Kurtuluş derken ne demek
istiyoruz? Petrus, Son Yemek esnasında, insanlar tarafından
yargılansa da, İsanın ardından gitmeye kararlıydı:
Bunu İsaya kararlılıkla söylemişti, ama verdiği sözü
tutmayı becermedi. Petrus İsayı seviyordu, ama İsayı
Başkâhinin evine doğru götürdüklerinde, kendisini uzak tuttu ve bahçede kölelerle birlikte ateşin yanında
durmuş ısınıyordu. Petrus kendini İsanın
şakirdi olarak göstermeye niyeti yoktu, bu yüzden onu bir hizmetçi
kız tanıdığında, hemen inkar etti ve yine inkar etti
ve sonunda Rabbi tanıdığını lanet ederek ve ant içerek inkar etti. Petrus henüz dünyanın
etkisinden olan kurtuluşa ulaşmamıştı. Ben de
kendimi İsanın arkadaşı olarak göstermek
istemediğimde aynen kurtuluşa ulaşmadığımı
gösteriyorum. Kurtuluşumuz sadece ölümden sonra cennete
ulaşmamız değildir, aynı zamanda şimdi de, bu dünyada
tanıklık ederken imanda hür ve güçlü olmamızdır. Bu yüzden
aziz Pavlus şöyle demektedir: İnsan,
imanını ağzıyla açıklamakla kurtulur.
Kim insanlara
kral olabilir? Kim kendini onların üstüne koyabilir? Nasıl oluyor da
insanlar bir başkasının hükmünü kabullenir? Bu tarz sorulara
birçok cevap gelebilir. Değişik birlikte yaşam biçimlerinde,
daima, çoğunluğun arasında, bazı özellikleri, yetenekleri
veya otoritesi sebebiyle dikkat çeken ve kabullenen birileri vardır.

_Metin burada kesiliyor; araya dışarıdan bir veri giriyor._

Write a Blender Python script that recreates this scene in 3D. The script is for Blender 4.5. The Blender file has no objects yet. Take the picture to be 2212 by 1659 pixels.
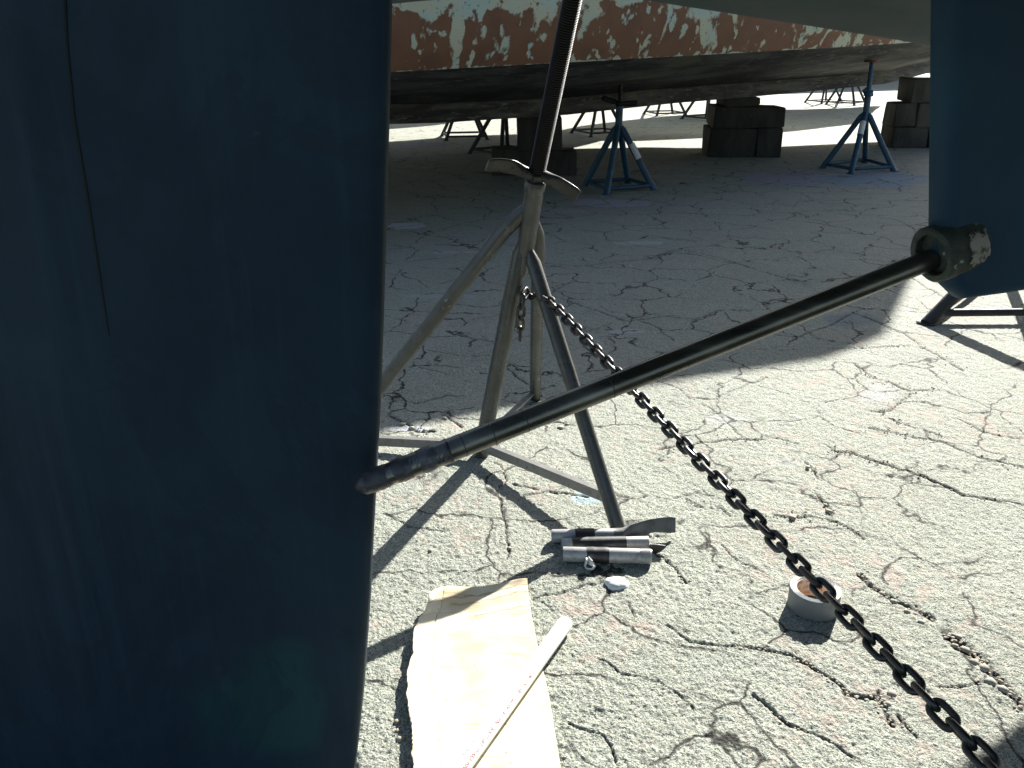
import bpy, bmesh, math, random
import numpy as np
from mathutils import Vector, Matrix
random.seed(4); np.random.seed(4)
R = math.radians
C = bpy.context.scene.collection
S = bpy.context.scene

# ---------------------------------------------------------------- camera
FP, PITCH, HC = 1850.0, 22.0, 1.35          # focal length in photo pixels (2212 wide), tilt down, eye height
cam = bpy.data.cameras.new("camera"); co = bpy.data.objects.new("camera", cam); C.objects.link(co)
co.location = (0, 0, HC); co.rotation_euler = (R(90 - PITCH), 0, 0)
cam.sensor_width = 36; cam.lens = 36 * FP / 2212; cam.clip_start = .02; cam.clip_end = 2000
S.camera = co
# ---------------------------------------------------------------- light
SUN_EL, SUN_AZ = 30.0, 29.5                  # azimuth clockwise from +Y
w = bpy.data.worlds.new("World"); S.world = w; w.use_nodes = True
nt = w.node_tree
sky = nt.nodes.new('ShaderNodeTexSky'); sky.sky_type = 'NISHITA'; sky.sun_disc = False
sky.sun_elevation = R(SUN_EL); sky.sun_rotation = R(SUN_AZ)
sky.dust_density = 1.6; sky.ozone_density = .8
bg = nt.nodes['Background']; bg.inputs[1].default_value = .062
nt.links.new(sky.outputs[0], bg.inputs[0])
sl = bpy.data.lights.new("sun", 'SUN'); sl.energy = 5.0; sl.angle = R(.53); sl.color = (1, .965, .90)
so = bpy.data.objects.new("sun", sl); C.objects.link(so)
sd = Vector((math.sin(R(SUN_AZ)) * math.cos(R(SUN_EL)), math.cos(R(SUN_AZ)) * math.cos(R(SUN_EL)), math.sin(R(SUN_EL))))
so.rotation_euler = sd.to_track_quat('Z', 'Y').to_euler()
S.view_settings.view_transform = 'Standard'; S.view_settings.look = 'None'
S.view_settings.exposure = 1.68; S.view_settings.gamma = 1
S.render.film_transparent = False

# ---------------------------------------------------------------- photo geometry helpers
cp, sp = math.cos(R(PITCH)), math.sin(R(PITCH))
def ray(u, v):
    a, b = (u - 1106) / FP, (829.5 - v) / FP
    return Vector((a, cp + b * sp, -sp + b * cp))
def g(u, v, z=0.0):
    d = ray(u, v); return Vector((0, 0, HC)) + d * ((z - HC) / d.z)
def at(u, v, y):
    d = ray(u, v); return Vector((0, 0, HC)) + d * (y / d.y)
def px(p):
    q = Vector(p) - Vector((0, 0, HC)); d = q.y * cp - q.z * sp
    return 1106 + FP * q.x / d, 829.5 - FP * (q.y * sp + q.z * cp) / d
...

Birçok insan ise karar vermeyi beceremez, sadece bir rehberin örneği yada
sözü sayesinde karar alabilirler. Allahın kendisi, Kutsal Kitapta,
diğerleri ile ilgilenme kapasitesinde olan bazı kişilerden
konuşur. Onlar, özellikle zayıfları birlik içersinde tutar ve
korurlar, yaşamları için gerekeni bulmalarına yardım
ederler; Allah, bu kişilere çoban diyor. Hatta, kendisine bu lakabı
yakıştırır. O, halk için kendisinden bu yetkiyi alanlara da
örnek olur. Bunlardan biri Davuttu. Allah ona şöyle dedi, Sen halkım İsraile rehberlik
edeceksin, sen İsrailin başı olacaksın. Ama çoban olan da deneniyor ve hata
işleyebiliyor, kendini her şeyin sahibi sanabiliyor. Aynen dünyevi
krallar gibi. Bu, Davutun başına bile geldi. Sonra
oğulları ve soyundan gelenleri de böyle davrandı. Böylece halk
arasında bir insanın değil de, Allahın kendisi yeniden
kral olması isteği doğdu, çünkü sürüyü kendini düşünmeden
güdebilecek tek çoban O, olabilirdi. Halk arasında Allahın
Hükümdarlığının arzusu doğdu, ve küçükleri ve
fakirleri daima çok seven Allah da yüreğine göre bir kral
göndereceğine söz verdi; O, Allahın Hükümdarlığı
denilecek bir hükümdarlık kuracaktır. Biz biliyoruz ki bu kral
Nasıralı İsadır! İsa, Allah tarafından kendi
çoban kralı olarak tanıtıldı; O, kalabalıklara can
verebilecek kabiliyette olduğunu, onları şiddet,
haksızlıktan uzak, kendi faydasını aramadan birlik
içersinde tutabileceğini gösterdi. Bugün Onu haç üzerinde görüyoruz:
Herkes Ona, kendini kurtar! diyor.
Bir çobana, kendini kurtar denebilir
mi? Ona şöyle diyormuş gibi olur: Kuzularınla ilgilenme,
onları kurdun etkisi altında bırak, kendi
yaşamını düşün. Eğer
Yahudilerin kralı isen kendini kurtar: İsa ise, gerçek Yahudilerin kralı olduğu
için ve dolayısıyla da, tüm dünyaya ışık olduğu
için, kendi dünyadaki yaşamını düşünmeden, egemen
olmaktadır, hatta yaşamını, herkesi şeytandan kurtarmak
için sunuyor: Onun kurbanı sayesinde Allah bizlere
günahlarımızdan ve egoizmin, güç, zevk, para gibi çeşitli
etkilerinden kurtulma imkanını veriyor. O halde bizler şöyle
diyeceğiz: Ey İsa, kendi
Krallığının Ülkesine geldiğin zaman, beni
hatırla!. Bunu, alçakgönüllülük ve sarsılmaz imanla söylüyoruz.